### SUPPLIED ENTRIES
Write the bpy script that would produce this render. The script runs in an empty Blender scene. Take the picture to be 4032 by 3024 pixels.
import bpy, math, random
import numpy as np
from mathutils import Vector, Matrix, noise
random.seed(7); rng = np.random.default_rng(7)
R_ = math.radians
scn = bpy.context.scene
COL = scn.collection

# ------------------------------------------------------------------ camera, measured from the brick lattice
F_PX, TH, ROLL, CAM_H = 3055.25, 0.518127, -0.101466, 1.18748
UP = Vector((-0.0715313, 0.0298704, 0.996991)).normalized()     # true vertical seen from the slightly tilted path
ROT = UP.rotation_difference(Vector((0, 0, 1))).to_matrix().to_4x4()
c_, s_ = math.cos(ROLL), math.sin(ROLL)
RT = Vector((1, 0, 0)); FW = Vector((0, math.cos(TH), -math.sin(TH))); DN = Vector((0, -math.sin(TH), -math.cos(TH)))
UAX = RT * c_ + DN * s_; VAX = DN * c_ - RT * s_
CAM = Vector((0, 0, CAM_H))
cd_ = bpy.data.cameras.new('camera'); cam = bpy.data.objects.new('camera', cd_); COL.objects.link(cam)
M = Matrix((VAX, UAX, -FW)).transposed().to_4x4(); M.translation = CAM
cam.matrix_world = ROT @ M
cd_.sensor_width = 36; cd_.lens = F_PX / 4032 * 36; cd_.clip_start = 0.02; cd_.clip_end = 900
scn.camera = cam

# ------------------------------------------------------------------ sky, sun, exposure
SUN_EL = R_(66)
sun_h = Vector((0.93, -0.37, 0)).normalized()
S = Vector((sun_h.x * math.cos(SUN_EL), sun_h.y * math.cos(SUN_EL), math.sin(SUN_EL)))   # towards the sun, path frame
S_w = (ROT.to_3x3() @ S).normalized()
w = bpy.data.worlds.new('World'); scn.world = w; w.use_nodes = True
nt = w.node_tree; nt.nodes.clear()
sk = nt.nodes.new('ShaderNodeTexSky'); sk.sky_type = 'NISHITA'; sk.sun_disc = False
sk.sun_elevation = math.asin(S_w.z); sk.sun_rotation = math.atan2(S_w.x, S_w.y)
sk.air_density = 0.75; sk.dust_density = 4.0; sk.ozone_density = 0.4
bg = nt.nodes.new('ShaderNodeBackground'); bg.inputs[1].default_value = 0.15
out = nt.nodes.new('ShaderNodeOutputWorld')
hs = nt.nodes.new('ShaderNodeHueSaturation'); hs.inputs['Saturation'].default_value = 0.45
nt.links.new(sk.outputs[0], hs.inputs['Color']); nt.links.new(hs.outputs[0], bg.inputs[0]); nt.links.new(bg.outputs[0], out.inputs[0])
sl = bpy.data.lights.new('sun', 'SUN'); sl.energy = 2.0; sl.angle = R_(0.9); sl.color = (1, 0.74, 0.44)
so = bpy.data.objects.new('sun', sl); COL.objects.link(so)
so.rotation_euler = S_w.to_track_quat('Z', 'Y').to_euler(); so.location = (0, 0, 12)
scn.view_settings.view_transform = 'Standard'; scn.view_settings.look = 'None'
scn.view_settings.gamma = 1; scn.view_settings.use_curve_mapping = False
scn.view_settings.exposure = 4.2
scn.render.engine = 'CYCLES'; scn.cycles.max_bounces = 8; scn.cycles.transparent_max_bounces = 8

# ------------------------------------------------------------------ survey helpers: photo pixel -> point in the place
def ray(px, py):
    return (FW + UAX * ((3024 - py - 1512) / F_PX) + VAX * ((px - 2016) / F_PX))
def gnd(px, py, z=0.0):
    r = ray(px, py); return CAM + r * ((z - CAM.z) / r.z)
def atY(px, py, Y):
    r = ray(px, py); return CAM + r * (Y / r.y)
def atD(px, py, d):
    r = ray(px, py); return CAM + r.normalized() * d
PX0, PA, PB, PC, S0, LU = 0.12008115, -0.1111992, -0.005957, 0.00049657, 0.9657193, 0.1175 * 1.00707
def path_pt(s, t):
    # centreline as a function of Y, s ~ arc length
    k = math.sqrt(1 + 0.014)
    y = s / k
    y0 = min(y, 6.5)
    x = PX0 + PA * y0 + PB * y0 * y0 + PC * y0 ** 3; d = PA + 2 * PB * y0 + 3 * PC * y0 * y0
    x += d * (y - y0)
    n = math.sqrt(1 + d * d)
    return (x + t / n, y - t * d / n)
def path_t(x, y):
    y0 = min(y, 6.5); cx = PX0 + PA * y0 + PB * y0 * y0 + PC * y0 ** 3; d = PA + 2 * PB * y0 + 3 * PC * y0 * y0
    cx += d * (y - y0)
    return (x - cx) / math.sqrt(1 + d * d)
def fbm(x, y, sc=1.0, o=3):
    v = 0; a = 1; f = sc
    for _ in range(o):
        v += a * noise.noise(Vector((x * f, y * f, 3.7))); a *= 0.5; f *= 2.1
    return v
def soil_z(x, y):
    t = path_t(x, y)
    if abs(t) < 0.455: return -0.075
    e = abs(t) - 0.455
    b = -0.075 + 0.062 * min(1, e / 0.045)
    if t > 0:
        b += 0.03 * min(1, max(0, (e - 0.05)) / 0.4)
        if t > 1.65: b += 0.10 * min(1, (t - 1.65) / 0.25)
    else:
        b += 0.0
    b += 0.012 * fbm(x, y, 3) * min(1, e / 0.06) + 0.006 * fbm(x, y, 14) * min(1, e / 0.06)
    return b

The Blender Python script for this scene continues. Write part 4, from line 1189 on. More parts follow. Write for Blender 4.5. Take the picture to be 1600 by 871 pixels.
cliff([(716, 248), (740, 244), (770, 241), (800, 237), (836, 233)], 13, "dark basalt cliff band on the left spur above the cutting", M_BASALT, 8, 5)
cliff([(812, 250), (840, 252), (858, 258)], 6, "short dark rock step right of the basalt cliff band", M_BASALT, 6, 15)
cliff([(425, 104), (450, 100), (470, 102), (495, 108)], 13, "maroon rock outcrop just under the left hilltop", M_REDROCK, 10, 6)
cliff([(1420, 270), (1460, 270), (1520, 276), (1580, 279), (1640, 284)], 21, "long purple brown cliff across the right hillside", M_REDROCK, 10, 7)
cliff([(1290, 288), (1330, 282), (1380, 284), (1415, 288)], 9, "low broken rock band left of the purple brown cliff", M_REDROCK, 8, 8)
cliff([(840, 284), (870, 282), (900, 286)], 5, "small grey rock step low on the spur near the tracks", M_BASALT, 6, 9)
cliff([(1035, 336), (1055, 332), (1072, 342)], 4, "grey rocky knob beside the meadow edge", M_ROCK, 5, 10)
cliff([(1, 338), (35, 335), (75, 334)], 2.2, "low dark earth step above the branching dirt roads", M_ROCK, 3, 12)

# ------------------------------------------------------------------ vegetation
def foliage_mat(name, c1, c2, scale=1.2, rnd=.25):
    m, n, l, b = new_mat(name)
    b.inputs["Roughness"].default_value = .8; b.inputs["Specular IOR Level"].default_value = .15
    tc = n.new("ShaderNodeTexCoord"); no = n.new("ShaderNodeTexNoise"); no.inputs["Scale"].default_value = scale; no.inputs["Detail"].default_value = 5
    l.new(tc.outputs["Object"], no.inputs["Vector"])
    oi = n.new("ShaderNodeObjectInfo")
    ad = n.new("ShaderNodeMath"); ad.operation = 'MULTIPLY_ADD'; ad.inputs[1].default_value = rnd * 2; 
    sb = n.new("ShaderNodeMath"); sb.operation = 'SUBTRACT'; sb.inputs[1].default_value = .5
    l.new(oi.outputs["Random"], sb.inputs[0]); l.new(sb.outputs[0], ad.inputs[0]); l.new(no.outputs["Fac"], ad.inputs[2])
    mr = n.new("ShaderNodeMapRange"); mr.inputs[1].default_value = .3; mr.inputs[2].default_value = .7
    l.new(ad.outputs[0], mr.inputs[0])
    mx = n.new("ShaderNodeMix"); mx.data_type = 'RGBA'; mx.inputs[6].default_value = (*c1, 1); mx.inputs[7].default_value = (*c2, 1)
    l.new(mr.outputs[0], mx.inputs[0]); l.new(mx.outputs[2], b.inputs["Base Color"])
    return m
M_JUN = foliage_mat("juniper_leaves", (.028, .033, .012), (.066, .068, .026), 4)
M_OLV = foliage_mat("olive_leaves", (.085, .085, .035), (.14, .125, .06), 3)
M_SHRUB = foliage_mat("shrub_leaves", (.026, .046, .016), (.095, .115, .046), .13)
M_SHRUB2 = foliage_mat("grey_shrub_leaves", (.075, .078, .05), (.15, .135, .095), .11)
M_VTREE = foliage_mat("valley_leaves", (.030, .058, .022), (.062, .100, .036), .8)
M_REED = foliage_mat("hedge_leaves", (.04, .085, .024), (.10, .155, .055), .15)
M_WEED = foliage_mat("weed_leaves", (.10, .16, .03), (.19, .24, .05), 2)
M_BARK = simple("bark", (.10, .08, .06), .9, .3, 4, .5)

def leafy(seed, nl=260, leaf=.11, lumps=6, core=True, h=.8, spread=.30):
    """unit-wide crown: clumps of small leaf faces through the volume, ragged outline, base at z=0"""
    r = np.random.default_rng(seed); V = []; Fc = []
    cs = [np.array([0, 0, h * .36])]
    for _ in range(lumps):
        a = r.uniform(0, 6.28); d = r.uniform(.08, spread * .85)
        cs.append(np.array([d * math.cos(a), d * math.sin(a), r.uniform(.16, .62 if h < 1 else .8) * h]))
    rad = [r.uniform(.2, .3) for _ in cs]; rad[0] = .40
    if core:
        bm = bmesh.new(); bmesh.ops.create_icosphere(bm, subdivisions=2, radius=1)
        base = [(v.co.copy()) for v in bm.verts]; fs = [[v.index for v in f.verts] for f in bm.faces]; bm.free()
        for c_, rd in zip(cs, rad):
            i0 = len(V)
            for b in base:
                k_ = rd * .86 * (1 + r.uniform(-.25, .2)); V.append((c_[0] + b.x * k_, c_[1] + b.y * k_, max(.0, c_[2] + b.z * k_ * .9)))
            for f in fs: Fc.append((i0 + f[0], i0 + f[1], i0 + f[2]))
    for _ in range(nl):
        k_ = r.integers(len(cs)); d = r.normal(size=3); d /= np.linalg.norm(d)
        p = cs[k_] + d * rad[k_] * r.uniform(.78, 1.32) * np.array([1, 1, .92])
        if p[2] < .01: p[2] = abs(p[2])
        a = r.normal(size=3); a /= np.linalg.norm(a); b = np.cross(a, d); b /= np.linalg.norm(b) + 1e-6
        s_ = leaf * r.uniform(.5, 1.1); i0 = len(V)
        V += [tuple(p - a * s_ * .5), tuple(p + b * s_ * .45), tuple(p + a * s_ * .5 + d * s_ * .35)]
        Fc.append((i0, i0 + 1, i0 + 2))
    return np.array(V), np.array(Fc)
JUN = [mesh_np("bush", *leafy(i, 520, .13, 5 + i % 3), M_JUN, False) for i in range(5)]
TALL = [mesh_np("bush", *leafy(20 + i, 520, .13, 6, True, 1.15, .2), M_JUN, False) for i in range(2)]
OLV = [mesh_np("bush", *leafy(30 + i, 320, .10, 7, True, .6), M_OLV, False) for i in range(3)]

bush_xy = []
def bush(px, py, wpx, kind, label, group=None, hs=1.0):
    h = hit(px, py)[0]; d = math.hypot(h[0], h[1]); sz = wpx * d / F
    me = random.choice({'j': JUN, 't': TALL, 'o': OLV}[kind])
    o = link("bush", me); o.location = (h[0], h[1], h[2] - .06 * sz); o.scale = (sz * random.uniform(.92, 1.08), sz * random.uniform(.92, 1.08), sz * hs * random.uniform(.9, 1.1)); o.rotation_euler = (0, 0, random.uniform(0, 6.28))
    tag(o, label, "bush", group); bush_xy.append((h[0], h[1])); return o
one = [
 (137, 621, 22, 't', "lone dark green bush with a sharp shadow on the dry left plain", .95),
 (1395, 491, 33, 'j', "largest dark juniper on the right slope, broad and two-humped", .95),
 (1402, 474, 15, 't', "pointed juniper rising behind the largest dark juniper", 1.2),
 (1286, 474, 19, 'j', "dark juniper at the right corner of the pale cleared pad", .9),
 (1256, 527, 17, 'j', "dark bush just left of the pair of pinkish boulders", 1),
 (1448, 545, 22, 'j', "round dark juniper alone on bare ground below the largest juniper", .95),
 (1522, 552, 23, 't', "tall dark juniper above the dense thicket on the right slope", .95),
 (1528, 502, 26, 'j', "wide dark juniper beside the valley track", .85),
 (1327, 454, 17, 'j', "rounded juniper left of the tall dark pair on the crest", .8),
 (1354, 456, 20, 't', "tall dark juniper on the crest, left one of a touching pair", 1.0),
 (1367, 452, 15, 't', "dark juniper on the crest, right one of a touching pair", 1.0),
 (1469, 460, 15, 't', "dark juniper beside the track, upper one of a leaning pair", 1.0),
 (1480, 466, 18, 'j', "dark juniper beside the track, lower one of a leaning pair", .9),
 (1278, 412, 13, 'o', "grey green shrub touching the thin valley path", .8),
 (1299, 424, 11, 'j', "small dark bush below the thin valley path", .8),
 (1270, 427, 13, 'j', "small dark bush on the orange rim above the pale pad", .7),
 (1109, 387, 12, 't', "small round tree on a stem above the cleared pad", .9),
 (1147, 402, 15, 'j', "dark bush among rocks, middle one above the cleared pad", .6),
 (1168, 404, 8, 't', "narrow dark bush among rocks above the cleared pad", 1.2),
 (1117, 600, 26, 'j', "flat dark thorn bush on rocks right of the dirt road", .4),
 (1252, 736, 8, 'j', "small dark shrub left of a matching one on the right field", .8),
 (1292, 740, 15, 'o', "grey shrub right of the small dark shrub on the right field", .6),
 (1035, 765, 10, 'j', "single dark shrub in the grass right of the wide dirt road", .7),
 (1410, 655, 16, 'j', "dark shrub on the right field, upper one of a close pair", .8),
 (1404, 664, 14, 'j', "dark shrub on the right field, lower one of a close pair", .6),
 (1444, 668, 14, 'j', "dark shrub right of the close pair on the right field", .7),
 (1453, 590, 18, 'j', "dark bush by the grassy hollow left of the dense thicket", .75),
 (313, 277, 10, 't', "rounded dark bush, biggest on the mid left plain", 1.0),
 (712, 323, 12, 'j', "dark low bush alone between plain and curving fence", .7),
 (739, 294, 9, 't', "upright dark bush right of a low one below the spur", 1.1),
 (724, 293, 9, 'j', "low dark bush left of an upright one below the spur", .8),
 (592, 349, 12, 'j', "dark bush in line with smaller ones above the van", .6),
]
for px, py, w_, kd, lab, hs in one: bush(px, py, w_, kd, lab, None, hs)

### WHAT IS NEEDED
Return the entries above unchanged, starting at the first line and stopping after the line with "COL = scn.collection".

### OUTPUT
Write the bpy script that would produce this render. The script runs in an empty Blender scene. Take the picture to be 4032 by 3024 pixels.
import bpy, math, random
import numpy as np
from mathutils import Vector, Matrix, noise
random.seed(7); rng = np.random.default_rng(7)
R_ = math.radians
scn = bpy.context.scene
COL = scn.collection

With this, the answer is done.